Accusort’s long-range camera system

Accu-Sort organized this meeting to show customers it wasn’t putting all its eggs in one basket, but it is consolidating several technologies into one form factor. The proof was in its introduction of its AV6010 long-range camera system. It combines camera, illumination, decoder and power supplies into one unit with a single HTML interface.

While the primary application for the AV6010 is high-volume parcel shipping, product manager Maik Fuchs says its multi-feature design might make optical character recognition (OCR) conceivable for some warehousing and distribution center applications that couldn’t have justified it before.

“You can use it to pack your parcels more efficiently and to schedule your trucks more effectively because the camera can measure the size of parcels so you can determine how many will fit on the truck,” he told Modern. “Also, when items aren’t readable [by laser scanners] they have to be rehandled. With the OCR’s better read rate you can achieve an ROI to use it with a (warehouse management system) WMS.”

Warehouse management

VDC’s Nathanson told Modern that this technology may open up new markets for Accu-Sort in non-traditional markets.

“I think there will be a change in the WMS market, because the value technologies like [camera-based auto-ID] can add above and beyond what traditional systems provide is immense,” he said. “It’s just a matter of getting that value proposition to be understood.”

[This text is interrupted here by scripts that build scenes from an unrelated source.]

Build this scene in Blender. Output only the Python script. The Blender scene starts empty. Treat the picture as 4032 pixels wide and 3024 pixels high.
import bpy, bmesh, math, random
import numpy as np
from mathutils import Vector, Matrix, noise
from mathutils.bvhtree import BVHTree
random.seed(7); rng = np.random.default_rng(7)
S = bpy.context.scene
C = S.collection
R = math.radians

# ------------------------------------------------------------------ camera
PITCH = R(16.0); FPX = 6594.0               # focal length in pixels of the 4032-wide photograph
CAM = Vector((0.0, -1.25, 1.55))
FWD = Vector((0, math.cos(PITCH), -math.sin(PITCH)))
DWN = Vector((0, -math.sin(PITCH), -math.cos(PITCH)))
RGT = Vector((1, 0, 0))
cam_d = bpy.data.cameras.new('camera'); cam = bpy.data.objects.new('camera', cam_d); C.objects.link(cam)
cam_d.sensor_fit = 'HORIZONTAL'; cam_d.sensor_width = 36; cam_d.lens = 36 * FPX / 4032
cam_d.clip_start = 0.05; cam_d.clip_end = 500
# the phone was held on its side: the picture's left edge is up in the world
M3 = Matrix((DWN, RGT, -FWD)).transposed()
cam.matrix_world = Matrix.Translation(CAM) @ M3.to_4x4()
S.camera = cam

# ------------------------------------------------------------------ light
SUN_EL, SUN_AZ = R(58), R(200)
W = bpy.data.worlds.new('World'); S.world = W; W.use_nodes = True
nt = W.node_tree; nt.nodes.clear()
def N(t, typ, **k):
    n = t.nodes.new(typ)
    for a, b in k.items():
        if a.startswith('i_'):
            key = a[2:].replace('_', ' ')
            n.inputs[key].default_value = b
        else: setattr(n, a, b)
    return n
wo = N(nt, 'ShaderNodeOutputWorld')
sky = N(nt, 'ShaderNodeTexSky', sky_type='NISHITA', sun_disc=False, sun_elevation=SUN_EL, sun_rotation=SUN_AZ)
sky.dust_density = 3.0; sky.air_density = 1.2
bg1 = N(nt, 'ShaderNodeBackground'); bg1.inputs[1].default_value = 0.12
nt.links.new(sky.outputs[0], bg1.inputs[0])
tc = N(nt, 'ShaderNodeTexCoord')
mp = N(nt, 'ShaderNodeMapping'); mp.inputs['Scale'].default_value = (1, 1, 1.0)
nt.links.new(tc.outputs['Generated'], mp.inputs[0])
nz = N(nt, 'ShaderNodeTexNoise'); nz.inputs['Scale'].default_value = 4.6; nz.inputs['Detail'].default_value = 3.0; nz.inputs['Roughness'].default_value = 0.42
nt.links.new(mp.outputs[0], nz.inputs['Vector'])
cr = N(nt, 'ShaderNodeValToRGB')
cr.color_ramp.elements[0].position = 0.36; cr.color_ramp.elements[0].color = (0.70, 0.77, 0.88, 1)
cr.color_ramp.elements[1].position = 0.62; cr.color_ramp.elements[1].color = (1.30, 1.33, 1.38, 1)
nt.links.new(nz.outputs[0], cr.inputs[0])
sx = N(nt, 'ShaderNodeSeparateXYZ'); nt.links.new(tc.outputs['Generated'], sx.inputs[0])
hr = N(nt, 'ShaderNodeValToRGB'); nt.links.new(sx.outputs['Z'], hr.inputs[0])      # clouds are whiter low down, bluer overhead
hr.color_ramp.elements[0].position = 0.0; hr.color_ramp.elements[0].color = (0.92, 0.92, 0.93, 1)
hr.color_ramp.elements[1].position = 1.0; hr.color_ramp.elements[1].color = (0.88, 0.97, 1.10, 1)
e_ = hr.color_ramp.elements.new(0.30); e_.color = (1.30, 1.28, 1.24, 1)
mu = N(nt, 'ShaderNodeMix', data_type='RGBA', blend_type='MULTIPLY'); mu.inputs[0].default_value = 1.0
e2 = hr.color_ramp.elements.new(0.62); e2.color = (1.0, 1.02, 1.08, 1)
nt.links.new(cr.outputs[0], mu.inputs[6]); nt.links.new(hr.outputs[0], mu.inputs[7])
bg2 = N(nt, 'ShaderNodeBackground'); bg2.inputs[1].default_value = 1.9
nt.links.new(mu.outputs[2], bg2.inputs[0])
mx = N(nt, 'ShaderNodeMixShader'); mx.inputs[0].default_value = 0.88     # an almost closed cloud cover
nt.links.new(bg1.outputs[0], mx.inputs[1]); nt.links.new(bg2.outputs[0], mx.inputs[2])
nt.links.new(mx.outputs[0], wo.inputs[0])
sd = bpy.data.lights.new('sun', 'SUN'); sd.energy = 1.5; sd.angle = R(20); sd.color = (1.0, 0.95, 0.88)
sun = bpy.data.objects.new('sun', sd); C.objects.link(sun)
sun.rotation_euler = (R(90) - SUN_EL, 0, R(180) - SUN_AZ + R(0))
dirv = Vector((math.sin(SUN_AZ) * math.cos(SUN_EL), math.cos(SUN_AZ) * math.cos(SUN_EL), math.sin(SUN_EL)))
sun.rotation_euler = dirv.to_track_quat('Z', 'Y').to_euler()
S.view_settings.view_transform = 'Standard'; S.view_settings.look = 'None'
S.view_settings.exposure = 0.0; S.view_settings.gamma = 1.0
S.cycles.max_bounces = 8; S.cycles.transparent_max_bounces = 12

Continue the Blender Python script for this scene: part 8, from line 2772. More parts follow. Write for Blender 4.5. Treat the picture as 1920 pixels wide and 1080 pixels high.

Adnan Ahmed, vice president of marketing, adds that with a 75,000 hour meantime between failure, the new camera-based technology is more reliable than a laser based bar code reader system.

“It is an expensive product so you have to look at total cost of ownership,” he acknowledges.

However, further justification may come from the ability to save images for shipment documentation, as well as the possibility of monitoring facility performance and feeding that information into the IT infrastructure.